Разумеется, здесь вполне реальная опасность. Опасность эстетизации, превращения дерзостных вызовов общественному мнению в комфортный элемент этого же общественного мнения, когда подобные “вызовы” становились привычными для буржуазных нравов и воззрений. История русского декаданса, когда лет через десять – пятнадцать после возникновения явно обнаружилась и его творческая бесперспективность и то, что он в высшей степени устраивает то самое общество, субъективным протестом против которого он был в определенной степени рожден, четко это подтверждает. Правда, понимания этого у юноши Брюсова еще, естественно, не было.
Есть еще одна характерная грань в юношеских стихах Брюсова. Составляя уже зрелым поэтом свой сборник “Юношеское”, который в свое время не увидел света, потому что у его автора не хватило денег на издание, Брюсов открыл его быстро ставшим популярным “Сонетом к форме”:
Есть тонкие властительные связи
Меж контуром и запахом цветка.
Так бриллиант невидим нам, пока
Под гранями не оживет в алмазе.
Так образы изменчивых фантазий,
Бегущие, как на небе облака,
Окаменев, живут потом века
В отточенной и завершенной фразе.
Слова об “отточенной и завершенной фразе” стали для Брюсова своего рода credo его литературной деятельности. Уже в юношеских стихах видно стремление к почти математической выверенности стихотворных строк, стремление использовать все известные размеры и системы просодии. Он пытается даже, взяв в качестве образца опыты древнеримских лириков, создавать однострочные стихотворения. Таково знаменитое “О, закрой свои бледные ноги». В брюсовских тетрадях тех лет можно найти еще примеры подобных стихов. Он с полной серьезностью относился к этим попыткам, оправдывая их не только историческим опытом, но и тем, что “идеалом для поэта должен быть один такой стих, который сказал бы душе читателя все то, что хотел сказать ему поэт...”. Брюсов пробует писать стихи в духе японского и китайского стихосложения, активно разрабатывает новые примы версификации, пытается применить в русском стихе то новое, что вводили во Франции Бодлер, Верлен и Малларме.

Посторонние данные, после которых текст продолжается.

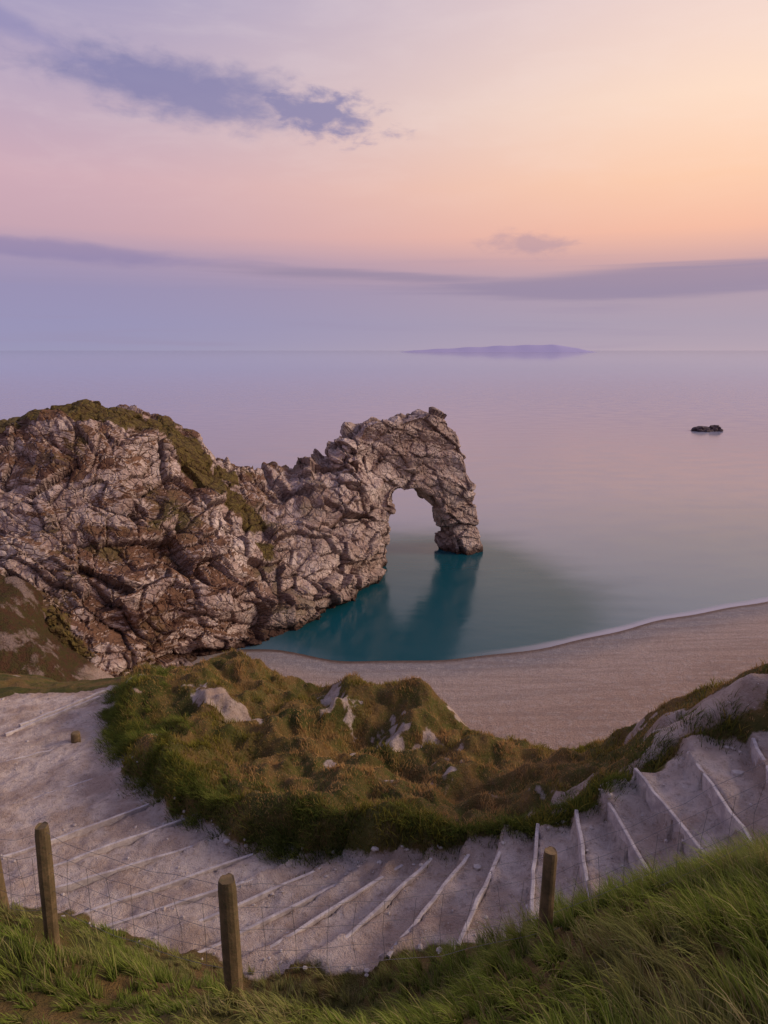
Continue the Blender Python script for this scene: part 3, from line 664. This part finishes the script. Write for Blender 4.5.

В первых сборниках Брюсова ясно слышны отзвуки многих французских поэтов второй половины XIX века. В них звучат демонические темы Бодлера, напевные медитации Верлена, вызывающая раскованность Рембо. Многое было взято Брюсовым и из их эстетических программ. Свою зависимость от французских символистов Брюсов не скрывал. Эти воздействия совмещаются с влиянием Г. Гейне, сказывающимися в иронических интонациях, эмоциональности, подчеркнутом протесте против ханжества.
Брюсов довольно быстро почувствовал ограниченность своих первых поэтических шагов. “Нет! не читай этих вымыслов диких”, обращается он к читательнице своей первой книги. Потом повторяет: ”Мои прозрения были дики”. В “Me eum esse” у него возникает тема одиночества, горькое ощущение отсутствия контакта с окружающими.